Marie-Pierre Rey, professeure à l'Université de Paris 1 Panthéon Sorbonne et directrice du Centre de recherches en histoire des Slaves et Etienne Peyrat, professeur à Sciences Po, médiateur de la conférence.
Publié le

Entre la Russie et l’Europe, des relations ambiguës

               Marie-Pierre Rey, professeure d’histoire à l’Université Paris 1 Panthéon Sorbonne, directrice du Centre de recherches en histoire des Slaves (CRHS) et autrice, entre autres, de La Russie face à l’Europe, d’Ivan le Terrible à Vladimir Poutine a tenu une conférence du même nom ce mercredi 15 novembre 2023, à Sciences Po Lille. Le livre, réédité en 2022 chez Flammarion, comprenant un nouveau chapitre sur l’invasion par la Russie de l’Ukraine, et la conférence, nous amènent à remonter dans le passé pour comprendre la situation actuelle.

Des relations « paradoxales » …

A la fin du XVIe et au XVIIe siècles, la Russie et l’Europe n’ont que très peu de contacts. Ces derniers ne passent pas par des représentants officiels, mais par des marchands. Pourtant, une méfiance règne. Toutefois, des périodes de rapprochement ont lieu. A plusieurs reprises, des dirigeants russes tels qu’Ivan IV le Terrible, Pierre Ier le Grand ou Staline, se sont rapprochés stratégiquement de l’Europe afin d’acquérir des savoirs industriels, techniques… et les introduire en Russie. Cela a également été le cas lors de la Détente, durant la Guerre Froide. Cependant, lors de ces périodes, la méfiance était toujours de la partie : les Européens étaient alors bien payés mais mis à l’écart des Russes, surveillés, comme c’est le cas dans le quartier du Faubourg des Allemands. Alexandre Ier, est venu à Paris pour faire basculer l’image des Russes en montrant qu’il est civilisé mais son ouverture a été refermée par Nicolas Ier, dit « la Trique ».  

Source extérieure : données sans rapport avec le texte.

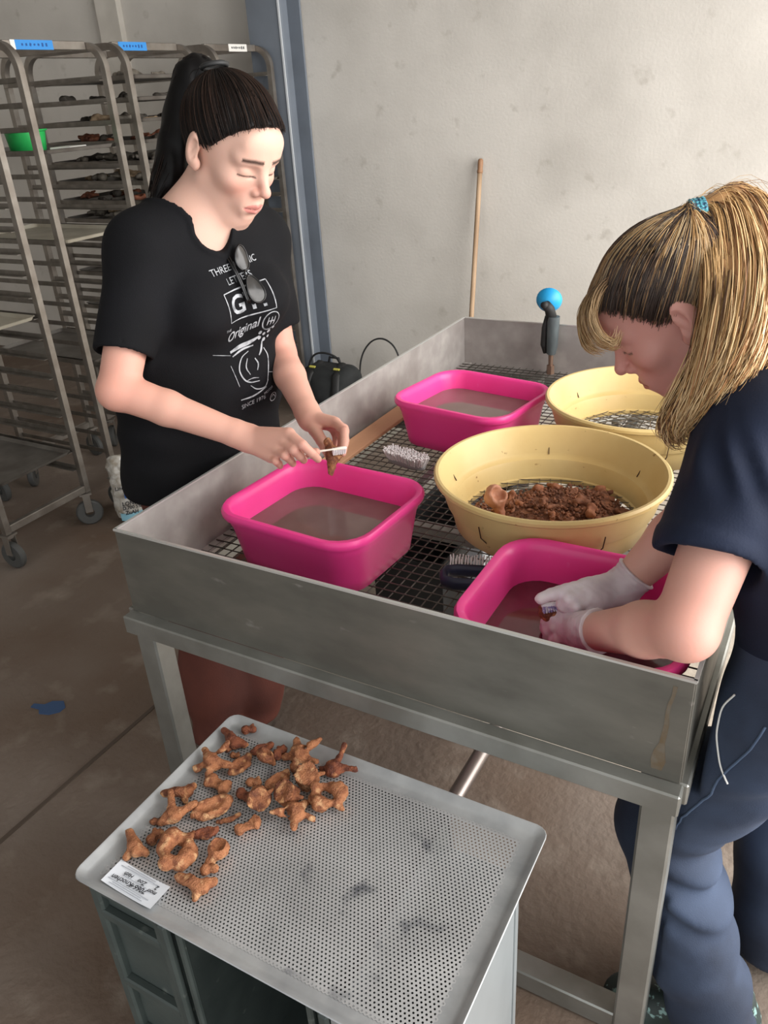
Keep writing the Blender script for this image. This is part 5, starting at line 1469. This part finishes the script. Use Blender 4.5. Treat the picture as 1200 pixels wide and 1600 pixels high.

… régies par une méfiance permanente

               Aux XVI-XVIIème siècles,selon les Russes, les Européens sont dangereux notamment par leurs valeurs. Pour ces derniers, les Russes sont des barbares ignorants, qui n’ont pas connu la Renaissance. Cette méfiance perdure au fil des siècles. Par exemple, Catherine II est tournée vers l’Occident jusqu’à la Révolution française, qui lui fait fermer les relations. D’autres dirigeants, tels que Nicolas Ier refusent de se tourner vers l’Europe. De plus, les élites russes s’interrogent sur la souveraineté et la dépendance de leur pays, comme dans les années 1830. Ainsi, soulignons que la Russie s’est unifiée avec la religion orthodoxe, et connait un patriotisme. Pour certains elle a une spécificité : elle doit rayonner. Moscou est ainsi appelée la troisième (et dernière) Rome par un évêque.  Cette idée est par exemple présente lors de la période difficile de l’URSS, pour montrer que le pays est par nature exceptionnel, ou plus récemment, lorsqu’il est dit que la Russie doit régner sur l’Eurasie, en être un centre d’attraction.

La Russie et les ex-membres de l’URSS

Gorbatchev tente d’améliorer les relations avec l’Occident mais aussi avec les anciens pays soviétiques. Il propose alors une « maison commune européenne ». Cela n’aboutira pas, les ex-membres de l’URSS voulant se détacher de la Russie. C’est l’un des enjeux actuels. La Russie souhaite avoir de l’influence au-delà de ses frontières, quand certains pays souhaitent se rapprocher de l’Occident. Le projet de la Russie est donc d’affaiblir l’Europe, notamment par des relations bilatérales et ciblées.